- Requirement
Stop after the line with "COL = SC.collection": repeat exactly every line before it, beginning with the first, and that line itself.

(Scene modeling code data)
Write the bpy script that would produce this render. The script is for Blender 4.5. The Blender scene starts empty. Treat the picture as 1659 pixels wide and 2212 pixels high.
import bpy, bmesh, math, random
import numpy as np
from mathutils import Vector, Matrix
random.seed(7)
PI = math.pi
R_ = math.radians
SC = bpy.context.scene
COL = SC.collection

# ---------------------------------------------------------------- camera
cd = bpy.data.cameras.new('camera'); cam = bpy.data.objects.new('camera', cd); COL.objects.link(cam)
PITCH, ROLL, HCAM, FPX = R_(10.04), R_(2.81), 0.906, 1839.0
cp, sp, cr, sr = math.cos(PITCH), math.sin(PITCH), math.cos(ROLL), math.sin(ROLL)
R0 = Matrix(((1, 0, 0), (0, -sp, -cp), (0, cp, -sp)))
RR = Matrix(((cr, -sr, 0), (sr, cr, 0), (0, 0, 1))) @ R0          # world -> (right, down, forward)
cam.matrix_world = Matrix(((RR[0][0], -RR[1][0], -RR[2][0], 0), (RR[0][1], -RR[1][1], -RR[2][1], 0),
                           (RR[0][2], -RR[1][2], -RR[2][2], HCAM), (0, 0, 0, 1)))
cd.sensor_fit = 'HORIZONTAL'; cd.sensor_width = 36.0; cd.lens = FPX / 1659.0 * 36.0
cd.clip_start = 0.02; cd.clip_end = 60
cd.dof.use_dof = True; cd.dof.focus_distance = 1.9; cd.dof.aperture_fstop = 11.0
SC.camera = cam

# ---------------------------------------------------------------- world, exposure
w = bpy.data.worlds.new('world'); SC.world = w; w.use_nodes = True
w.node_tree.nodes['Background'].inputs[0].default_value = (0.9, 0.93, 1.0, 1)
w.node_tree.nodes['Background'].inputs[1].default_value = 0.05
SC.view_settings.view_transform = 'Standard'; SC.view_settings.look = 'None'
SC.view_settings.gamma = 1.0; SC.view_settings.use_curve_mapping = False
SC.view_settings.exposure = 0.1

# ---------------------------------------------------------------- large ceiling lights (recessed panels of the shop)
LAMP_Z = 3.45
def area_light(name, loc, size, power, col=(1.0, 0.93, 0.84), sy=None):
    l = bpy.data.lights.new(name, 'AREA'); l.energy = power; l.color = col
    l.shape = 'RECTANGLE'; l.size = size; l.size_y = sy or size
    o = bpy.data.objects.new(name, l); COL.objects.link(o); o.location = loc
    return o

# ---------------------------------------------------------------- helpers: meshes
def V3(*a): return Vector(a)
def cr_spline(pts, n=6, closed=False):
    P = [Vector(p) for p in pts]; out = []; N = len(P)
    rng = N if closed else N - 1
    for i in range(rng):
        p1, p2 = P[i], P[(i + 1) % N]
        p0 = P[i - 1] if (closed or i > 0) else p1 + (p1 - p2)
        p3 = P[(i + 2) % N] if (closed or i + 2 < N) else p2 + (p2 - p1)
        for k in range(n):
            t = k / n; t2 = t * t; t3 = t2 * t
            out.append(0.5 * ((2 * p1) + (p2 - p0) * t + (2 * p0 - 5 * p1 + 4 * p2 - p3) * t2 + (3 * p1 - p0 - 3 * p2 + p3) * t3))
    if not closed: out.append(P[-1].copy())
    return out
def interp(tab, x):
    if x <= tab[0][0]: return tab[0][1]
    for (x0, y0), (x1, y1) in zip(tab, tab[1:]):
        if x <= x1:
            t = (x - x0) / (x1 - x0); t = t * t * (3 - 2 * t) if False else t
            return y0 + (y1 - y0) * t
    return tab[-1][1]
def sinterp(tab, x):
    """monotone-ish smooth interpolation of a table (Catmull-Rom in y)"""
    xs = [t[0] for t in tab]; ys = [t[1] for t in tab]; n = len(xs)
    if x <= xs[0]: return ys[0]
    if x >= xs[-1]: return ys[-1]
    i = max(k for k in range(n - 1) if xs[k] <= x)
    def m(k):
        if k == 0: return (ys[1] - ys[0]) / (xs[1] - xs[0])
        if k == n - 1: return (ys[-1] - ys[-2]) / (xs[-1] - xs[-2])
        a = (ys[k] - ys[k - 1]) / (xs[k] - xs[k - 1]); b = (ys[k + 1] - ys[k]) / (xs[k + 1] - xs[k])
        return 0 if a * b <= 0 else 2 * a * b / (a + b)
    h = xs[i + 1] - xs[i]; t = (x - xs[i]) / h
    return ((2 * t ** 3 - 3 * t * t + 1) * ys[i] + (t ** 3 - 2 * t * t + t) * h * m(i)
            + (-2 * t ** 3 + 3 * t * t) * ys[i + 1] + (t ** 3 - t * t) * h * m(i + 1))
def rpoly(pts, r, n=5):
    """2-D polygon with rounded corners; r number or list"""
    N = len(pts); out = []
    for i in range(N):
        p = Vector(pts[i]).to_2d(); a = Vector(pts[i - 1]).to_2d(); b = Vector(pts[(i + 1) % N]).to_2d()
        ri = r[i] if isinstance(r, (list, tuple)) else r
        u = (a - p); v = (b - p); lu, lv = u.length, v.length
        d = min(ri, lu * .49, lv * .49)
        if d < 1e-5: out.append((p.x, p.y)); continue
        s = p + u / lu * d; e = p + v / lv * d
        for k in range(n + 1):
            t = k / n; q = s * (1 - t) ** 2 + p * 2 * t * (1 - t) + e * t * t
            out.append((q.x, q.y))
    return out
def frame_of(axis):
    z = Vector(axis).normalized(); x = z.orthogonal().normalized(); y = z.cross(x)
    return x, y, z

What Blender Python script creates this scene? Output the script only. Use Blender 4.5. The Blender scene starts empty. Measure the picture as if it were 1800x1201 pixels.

- Expected output
Write the bpy script that would produce this render. The script is for Blender 4.5. The Blender scene starts empty. Treat the picture as 1659 pixels wide and 2212 pixels high.
import bpy, bmesh, math, random
import numpy as np
from mathutils import Vector, Matrix
random.seed(7)
PI = math.pi
R_ = math.radians
SC = bpy.context.scene
COL = SC.collection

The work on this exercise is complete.